Sim, cada uma destas assembleias são uma forma do projeto continuar a polinizar no futuro. Continuamos a colocar questões mesmo depois da exposição ser inaugurada. Porque o futuro visa diferentes futuros e envolvermos a comunidade académica e a participação de estudantes nesse cenário, bem como o facto de abrirmos essa mesma discussão a um envolvimento mais público é essencial. Por isso é que temos uma série de ações que estão a decorrer e outras parcerias que vão estender esse conhecimento. Temos uma parceria com a plataforma e-flux, que está a convidar autores, como o filósofo Emanuele Coccia, para produzir artigos a partir do nosso manifesto e criando outras relações, sendo que essas reflexões também vão estar no nosso catálogo. Até novembro vão estar a ser publicados estes artigos e análises profundas que vão escrutinar a problemática. Noutra parceria, a revista Umbigo vai fazer uma edição especial sobre o “Fertile Futures”, em que irá convidar artistas e pensadores para pensarem sobre estas temáticas. E por último, o Canal180 está a realizar um conjunto de entrevistas com as equipas e outras pessoas convidadas.

"É fundamental encontrarmo-nos e perceber como é que conseguimos não ser apenas espectadores que emprestam a pele para ser moldada, mas percebermos como é que, através das catástrofes, podemos ter uma utilidade e uma voz. Neste caso, como é que a arquitetura se permite à construção de um novo enquadramento sobre a forma de estar e sobre as relações que encetamos com o mundo e a sua paisagem."

Seria interessante alargar essa discussão a outras esferas da sociedade?
Penso que as repetidas ocorrências de uma série de catástrofes naturais, agravadas por tudo o que já sabemos, convocam-nos, enquanto arquitetos, políticos e não só, a uma consciência de que todos somos parte dessa participação e cada um de nós tem uma responsabilidade redobrada a partir do momento em que sabemos do problema e que este nos imiscui uma responsabilidade. No fim disso, queremos que o desafio do nosso projeto seja o de efetivamente consciencializar, mas sem condescendência, e aprofundar o conhecimento específico sobre estas hidrogeografias nacionais, mas também alertar para aquilo que é um cenário mundial e urgente.

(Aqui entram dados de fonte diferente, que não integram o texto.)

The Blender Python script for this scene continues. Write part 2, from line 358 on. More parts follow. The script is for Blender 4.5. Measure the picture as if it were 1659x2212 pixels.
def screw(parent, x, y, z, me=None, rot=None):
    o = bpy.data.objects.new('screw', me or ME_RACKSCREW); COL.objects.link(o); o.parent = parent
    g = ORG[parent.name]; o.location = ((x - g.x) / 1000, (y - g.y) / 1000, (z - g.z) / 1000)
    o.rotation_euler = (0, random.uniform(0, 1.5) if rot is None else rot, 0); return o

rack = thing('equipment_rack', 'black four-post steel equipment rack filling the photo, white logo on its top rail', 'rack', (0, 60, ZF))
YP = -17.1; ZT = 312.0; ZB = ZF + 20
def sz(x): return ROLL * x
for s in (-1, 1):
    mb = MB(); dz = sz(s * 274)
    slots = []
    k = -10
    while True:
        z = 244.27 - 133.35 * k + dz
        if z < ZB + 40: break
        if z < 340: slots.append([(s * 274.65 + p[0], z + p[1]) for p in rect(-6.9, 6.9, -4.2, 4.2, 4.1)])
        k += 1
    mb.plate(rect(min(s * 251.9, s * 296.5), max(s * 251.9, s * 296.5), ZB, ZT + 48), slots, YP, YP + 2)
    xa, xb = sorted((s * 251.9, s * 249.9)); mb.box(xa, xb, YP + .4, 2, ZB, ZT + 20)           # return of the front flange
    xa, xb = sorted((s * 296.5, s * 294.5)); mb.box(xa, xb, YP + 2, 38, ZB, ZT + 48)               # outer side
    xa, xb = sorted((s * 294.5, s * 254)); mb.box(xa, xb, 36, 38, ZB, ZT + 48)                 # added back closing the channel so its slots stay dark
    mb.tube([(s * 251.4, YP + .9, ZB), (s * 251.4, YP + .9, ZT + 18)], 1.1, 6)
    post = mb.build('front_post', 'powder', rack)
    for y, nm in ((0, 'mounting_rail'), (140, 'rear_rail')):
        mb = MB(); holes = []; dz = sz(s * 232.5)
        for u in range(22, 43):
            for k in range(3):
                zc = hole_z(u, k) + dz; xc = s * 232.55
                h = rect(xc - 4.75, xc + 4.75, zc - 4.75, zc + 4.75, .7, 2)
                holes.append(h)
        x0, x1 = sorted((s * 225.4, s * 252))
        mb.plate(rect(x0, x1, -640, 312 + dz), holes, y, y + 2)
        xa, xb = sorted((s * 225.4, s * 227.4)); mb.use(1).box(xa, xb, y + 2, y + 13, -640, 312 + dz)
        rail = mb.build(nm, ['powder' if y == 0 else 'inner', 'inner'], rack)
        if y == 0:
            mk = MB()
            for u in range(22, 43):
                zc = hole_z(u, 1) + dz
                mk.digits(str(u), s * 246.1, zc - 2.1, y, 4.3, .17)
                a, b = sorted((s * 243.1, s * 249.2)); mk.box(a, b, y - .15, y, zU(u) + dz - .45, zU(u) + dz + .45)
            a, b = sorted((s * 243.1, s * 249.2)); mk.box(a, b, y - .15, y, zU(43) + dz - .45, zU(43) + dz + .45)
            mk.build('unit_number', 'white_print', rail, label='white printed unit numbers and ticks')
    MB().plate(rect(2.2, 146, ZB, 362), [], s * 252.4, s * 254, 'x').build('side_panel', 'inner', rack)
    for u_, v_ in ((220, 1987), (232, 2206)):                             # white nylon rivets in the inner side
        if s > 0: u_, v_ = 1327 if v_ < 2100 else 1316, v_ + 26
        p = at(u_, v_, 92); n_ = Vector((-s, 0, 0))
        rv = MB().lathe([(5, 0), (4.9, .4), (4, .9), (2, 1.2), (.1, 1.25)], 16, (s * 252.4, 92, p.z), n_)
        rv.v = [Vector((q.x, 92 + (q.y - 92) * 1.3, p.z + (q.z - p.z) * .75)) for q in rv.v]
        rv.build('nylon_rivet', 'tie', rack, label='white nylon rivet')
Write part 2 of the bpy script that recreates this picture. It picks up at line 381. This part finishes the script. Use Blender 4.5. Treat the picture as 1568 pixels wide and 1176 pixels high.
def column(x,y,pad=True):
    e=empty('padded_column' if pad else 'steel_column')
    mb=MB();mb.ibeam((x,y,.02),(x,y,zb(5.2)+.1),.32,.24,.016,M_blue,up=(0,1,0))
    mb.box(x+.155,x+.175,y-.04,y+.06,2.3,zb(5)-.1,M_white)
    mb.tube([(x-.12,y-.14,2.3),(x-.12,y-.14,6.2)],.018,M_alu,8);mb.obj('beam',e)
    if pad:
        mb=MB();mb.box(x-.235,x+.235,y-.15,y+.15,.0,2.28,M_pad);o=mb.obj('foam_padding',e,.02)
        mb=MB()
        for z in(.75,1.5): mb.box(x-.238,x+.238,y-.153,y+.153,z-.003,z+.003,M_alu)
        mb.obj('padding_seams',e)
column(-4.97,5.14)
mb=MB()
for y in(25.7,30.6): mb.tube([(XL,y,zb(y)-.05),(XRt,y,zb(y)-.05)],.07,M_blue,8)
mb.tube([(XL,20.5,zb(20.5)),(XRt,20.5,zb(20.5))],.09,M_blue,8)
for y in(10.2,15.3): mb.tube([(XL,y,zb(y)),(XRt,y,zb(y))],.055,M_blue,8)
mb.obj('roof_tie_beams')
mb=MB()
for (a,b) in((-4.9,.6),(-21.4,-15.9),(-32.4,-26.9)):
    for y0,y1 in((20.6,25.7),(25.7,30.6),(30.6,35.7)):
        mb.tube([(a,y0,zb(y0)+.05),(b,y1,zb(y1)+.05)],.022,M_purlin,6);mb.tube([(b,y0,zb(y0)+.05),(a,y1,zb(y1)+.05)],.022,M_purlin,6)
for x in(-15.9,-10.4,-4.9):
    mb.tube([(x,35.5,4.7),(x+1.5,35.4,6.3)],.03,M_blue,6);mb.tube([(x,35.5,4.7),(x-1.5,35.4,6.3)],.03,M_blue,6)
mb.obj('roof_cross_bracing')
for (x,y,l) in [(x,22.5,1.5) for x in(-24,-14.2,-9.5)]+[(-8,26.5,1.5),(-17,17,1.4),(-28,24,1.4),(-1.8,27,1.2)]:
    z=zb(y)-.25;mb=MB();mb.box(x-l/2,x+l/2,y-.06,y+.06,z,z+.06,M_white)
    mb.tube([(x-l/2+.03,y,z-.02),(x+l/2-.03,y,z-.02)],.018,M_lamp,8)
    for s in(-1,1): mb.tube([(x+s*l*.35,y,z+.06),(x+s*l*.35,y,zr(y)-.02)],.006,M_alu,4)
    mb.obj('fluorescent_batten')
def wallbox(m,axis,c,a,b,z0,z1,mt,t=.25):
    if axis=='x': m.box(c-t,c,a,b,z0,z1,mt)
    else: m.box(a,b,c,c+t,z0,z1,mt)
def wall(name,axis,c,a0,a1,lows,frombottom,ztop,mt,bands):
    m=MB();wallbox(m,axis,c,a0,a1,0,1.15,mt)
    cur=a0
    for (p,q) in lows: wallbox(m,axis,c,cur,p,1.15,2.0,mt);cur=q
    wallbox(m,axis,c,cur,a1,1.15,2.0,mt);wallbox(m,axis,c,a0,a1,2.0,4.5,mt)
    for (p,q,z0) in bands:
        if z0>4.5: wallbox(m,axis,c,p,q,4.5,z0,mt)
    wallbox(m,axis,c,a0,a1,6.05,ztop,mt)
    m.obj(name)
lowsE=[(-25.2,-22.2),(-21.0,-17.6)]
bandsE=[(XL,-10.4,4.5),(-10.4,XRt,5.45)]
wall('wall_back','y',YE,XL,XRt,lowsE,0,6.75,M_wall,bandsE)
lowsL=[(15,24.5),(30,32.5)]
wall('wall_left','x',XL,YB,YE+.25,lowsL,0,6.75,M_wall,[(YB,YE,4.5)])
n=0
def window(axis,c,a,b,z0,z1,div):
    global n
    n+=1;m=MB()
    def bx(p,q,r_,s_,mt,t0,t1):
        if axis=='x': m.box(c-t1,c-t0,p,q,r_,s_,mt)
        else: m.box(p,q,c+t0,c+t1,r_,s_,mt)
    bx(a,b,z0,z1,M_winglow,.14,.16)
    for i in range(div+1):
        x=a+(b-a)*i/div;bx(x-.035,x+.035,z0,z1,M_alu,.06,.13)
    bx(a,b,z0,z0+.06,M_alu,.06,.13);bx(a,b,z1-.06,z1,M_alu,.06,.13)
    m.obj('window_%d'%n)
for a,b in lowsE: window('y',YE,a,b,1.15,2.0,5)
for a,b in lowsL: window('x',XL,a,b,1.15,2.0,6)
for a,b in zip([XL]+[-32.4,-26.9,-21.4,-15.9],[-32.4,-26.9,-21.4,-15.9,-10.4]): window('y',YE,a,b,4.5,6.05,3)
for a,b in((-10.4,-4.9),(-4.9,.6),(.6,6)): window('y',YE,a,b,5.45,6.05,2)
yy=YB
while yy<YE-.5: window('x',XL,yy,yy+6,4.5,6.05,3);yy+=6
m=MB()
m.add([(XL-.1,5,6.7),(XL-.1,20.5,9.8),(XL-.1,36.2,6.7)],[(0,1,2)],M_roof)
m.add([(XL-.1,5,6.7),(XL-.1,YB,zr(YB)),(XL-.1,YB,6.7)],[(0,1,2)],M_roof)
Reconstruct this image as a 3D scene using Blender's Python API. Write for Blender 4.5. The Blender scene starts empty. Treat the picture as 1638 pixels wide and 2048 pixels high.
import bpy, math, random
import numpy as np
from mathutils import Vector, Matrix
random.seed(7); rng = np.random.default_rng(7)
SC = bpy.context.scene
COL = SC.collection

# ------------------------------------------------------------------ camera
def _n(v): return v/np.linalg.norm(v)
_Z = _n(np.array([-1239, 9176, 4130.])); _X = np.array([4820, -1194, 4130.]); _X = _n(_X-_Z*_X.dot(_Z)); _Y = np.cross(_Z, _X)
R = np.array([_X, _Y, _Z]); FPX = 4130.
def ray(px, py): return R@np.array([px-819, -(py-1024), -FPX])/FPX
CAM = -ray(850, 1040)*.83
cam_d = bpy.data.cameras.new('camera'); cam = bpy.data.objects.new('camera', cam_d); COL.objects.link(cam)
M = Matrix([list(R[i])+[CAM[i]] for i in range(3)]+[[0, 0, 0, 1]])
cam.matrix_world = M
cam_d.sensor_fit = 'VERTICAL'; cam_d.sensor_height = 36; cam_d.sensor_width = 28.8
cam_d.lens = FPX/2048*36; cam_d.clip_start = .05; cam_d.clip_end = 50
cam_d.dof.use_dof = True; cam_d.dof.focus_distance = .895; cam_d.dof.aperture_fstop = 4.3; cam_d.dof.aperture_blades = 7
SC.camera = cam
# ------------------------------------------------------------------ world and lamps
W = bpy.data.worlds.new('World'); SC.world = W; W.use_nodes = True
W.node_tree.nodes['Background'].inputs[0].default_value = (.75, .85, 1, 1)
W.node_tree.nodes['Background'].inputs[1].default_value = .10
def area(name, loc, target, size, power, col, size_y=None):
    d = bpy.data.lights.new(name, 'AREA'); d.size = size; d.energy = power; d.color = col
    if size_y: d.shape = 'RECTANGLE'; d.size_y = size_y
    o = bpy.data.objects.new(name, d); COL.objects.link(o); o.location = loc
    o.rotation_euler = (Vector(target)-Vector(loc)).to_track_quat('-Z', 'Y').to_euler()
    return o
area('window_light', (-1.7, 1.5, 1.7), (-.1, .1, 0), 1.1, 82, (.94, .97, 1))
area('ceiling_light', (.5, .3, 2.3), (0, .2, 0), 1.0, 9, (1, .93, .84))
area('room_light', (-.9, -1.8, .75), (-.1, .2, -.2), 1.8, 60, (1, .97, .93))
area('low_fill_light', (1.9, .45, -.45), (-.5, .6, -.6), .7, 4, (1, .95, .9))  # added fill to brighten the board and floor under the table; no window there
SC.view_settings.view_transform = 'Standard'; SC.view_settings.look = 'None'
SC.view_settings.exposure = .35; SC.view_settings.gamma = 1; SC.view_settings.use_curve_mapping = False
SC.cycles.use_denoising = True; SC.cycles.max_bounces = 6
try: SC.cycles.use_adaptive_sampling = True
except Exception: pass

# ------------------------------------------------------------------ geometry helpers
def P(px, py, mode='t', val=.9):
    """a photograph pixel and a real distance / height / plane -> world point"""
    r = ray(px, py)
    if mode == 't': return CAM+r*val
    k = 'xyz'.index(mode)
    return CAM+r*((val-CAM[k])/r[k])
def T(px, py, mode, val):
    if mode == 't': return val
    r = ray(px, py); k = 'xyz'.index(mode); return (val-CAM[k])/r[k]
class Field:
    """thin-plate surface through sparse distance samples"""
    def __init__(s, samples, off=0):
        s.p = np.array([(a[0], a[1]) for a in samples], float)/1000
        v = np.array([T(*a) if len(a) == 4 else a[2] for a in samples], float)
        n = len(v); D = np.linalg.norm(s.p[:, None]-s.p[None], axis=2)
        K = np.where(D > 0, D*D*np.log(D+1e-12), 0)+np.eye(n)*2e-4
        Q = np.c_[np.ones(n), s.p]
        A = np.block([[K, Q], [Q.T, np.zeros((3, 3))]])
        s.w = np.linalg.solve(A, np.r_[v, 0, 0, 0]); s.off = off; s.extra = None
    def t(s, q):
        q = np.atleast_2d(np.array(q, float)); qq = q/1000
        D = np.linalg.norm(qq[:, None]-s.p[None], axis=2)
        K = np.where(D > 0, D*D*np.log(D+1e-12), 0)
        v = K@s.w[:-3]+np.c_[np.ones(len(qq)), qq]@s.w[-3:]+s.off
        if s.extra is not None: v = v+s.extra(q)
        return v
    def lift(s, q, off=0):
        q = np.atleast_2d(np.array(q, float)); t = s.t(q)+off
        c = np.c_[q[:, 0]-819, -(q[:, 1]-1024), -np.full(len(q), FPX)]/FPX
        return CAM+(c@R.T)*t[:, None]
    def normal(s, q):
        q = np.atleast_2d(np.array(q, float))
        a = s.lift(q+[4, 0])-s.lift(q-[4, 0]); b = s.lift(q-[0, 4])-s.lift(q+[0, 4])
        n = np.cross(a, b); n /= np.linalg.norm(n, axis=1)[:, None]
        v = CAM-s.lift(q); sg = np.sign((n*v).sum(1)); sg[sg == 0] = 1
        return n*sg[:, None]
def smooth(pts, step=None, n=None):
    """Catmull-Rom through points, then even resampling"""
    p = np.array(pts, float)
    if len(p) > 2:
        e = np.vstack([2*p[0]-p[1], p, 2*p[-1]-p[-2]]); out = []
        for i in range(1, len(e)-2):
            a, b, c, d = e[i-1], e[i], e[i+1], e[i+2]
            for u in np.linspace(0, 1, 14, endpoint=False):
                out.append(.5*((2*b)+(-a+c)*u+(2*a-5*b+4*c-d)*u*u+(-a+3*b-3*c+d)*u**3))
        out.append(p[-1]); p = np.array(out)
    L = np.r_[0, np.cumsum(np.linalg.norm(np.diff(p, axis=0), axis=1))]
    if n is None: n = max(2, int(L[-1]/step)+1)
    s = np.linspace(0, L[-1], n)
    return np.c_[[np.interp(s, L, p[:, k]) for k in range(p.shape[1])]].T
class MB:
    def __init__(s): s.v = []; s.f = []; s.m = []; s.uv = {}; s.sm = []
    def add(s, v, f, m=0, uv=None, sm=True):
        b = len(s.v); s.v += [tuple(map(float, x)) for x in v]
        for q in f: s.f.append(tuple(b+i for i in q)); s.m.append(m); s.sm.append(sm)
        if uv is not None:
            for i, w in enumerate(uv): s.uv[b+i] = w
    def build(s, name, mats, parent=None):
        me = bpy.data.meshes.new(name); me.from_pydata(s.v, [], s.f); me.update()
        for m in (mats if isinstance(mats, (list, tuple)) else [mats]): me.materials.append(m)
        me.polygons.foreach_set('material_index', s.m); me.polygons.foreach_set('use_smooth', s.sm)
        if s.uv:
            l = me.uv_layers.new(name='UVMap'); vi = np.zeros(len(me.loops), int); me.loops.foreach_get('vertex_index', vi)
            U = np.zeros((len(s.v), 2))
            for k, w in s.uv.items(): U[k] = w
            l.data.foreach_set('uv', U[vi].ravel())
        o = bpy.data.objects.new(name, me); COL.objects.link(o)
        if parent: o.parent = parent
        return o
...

Numa entrevista cunhou o slogan “somos todos África”. Há uma reflexão particular sobre esta parte do globo que vai ser decisiva no futuro do mundo?
Partindo do principio de que não podemos mais adiar o nosso tempo, a convocatória alcançada pela Leslie Lokko permitiu-nos configurar estratégias de esperança que defendemos e, de facto, acredito que só serão possíveis de enfrentar se deixarmos pelo caminho ideias preconcebidas de contextos desfavorecidos como se isso não fosse aqui, e para os problemas que temos em cima da mesa, igualmente significativo de reforço de conhecimento que não detemos. Daí o olhar para África, porque África detém um conhecimento que, por exemplo, a Europa não tem, temos de aprender a saber lidar com isto. Porque se até agora fomos poupados e privilegiados, agora que temos de lidar com um problema, que inclusivamente vislumbra a hipótese da água doce poder vir a ser rastreada, a questão é como é que conseguimos preservar vida neste planeta que é de todos, que não tem fronteiras e que se pode começar a conhecer numa lógica muito mais geográfica… mas em vez de falarmos em limites que são política e economicamente definidos, reforçar a ideia de maior equidade racial e mais justiça climática. São tudo faces da mesma moeda. Falamos num contexto europeu e norte-americano, mas como é que aprender com África e com outros territórios não é também uma estratégia de descolonização? Quando digo “somos todos África” quero dizer que neste momento temos de assumir que os problemas já não são distintos, as ideias é que são. Continuamos muito pouco sensíveis a enriquecermos as nossas abordagens com o conhecimento de quem já sabe

Há um futuro fértil que ainda é possível almejar?
Claro que há. Este projeto vislumbra uma sobrevivência e um encontro com o futuro em que nos encontramos num espaço existencial e acredito que é possível falar… muitas vezes a imaginação é considerada como um domínio da arte; mas penso que cada uma de nós tem a capacidade de imaginar a sua existência através das experiências e de estímulos que recebe do lugar que ocupa. Nessa perceção do que poderá vir a ser o amanhã, certamente com toda a indefinição que isso traz, acredito que este projeto lembra que a nossa capacidade de imaginação representa também a qualidade que cada um de nós aporta da sua autoconsciência. Diria que é, por isso, fundamental encontrarmo-nos e perceber como é que conseguimos não ser apenas espectadores que emprestam a pele para ser moldada, mas percebermos como é que, através das catástrofes, podemos ter uma utilidade e uma voz. Neste caso, como é que a arquitetura – entendida como lugar de política – não é apenas uma realidade sobre o uso e a função, mas se permite também à construção de um novo enquadramento sobre a forma de estar e sobre a relação que encetamos com o mundo e a sua paisagem.